Tie a 10–15 cm snood of 20–25 lb mono to each dropper swivel. The snood needs to be shorter than the gap between droppers, that's how the rig stays tangle-free in flight. Crimp or tie a hook on the end of each snood. Aberdeen hooks are the standard for whiting and flatties; switch to Pennel pairs for bigger baits.

02

When and where to use

The flapper is the everyday rig for clean ground, sand, shingle, mixed inshore marks. Two hooks means two scent trails in the water and double the chance of a hookup on every cast.

Best targets

  • Whiting & codling: autumn and winter surf, especially after dark
  • Dabs & flounder: small baits on size 2 hooks, low spring tides over sandbars
  • Smaller bass & pouting: opportunistic catches alongside the target species

Where it shines

Surf beaches with broken ground at distance, the rig casts neatly because the short snoods stay tucked against the bodyline in flight. Tangles are rare even on a hard punch out beyond the third bar.

Where to avoid it

Rough ground or kelp, the multiple drop points snag everything. Use a pulley rig over snaggy bottom instead. Also not the rig for big single baits aimed at one specimen fish, go to a Pennel up-and-over or running ledger for that.

Bait pairing

Small, scent-leaking baits work best. Black or yellowtail lugworm tipped with a sliver of mackerel or squid is the classic combo. Wrap with bait elastic to keep the bait on through a cast.

03

Common mistakes

Snoods too long

If the snood is longer than the gap to the dropper above, the hook can wrap around the bodyline mid-cast and you'll reel in a tangle. Keep snoods to no more than two-thirds of the dropper spacing.

Crimps not tight

The stop-beads need to clamp firmly either side of each dropper swivel. If they slide, the swivel walks down the bodyline under load and the snoods bunch together.

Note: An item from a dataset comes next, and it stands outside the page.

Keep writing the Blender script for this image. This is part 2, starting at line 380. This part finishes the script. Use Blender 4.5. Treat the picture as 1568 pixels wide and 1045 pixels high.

Use a crimping tool, not pliers, and pull-test before fishing.

Wrong hook size

Whiting and dabs have small mouths, a 4/0 hook here will see a lot of taps and very few connections. Match hook to target: size 2 for dabs, size 1 to 1/0 for whiting, 2/0 for codling.

Bait too big

The flapper is a finesse rig. Hanging a whole squid off each snood kills the cast and tangles everything. Save big baits for a single-hook rig and keep flapper baits compact, a single worm with a tip, not a whole shellfish stack.

Not changing rigs over rough ground

Two hooks, two snoods, two chances of a snag. The moment you start losing tackle on every cast, switch to a pulley, losing one hook on a flapper means losing the lead too, which means losing the fish.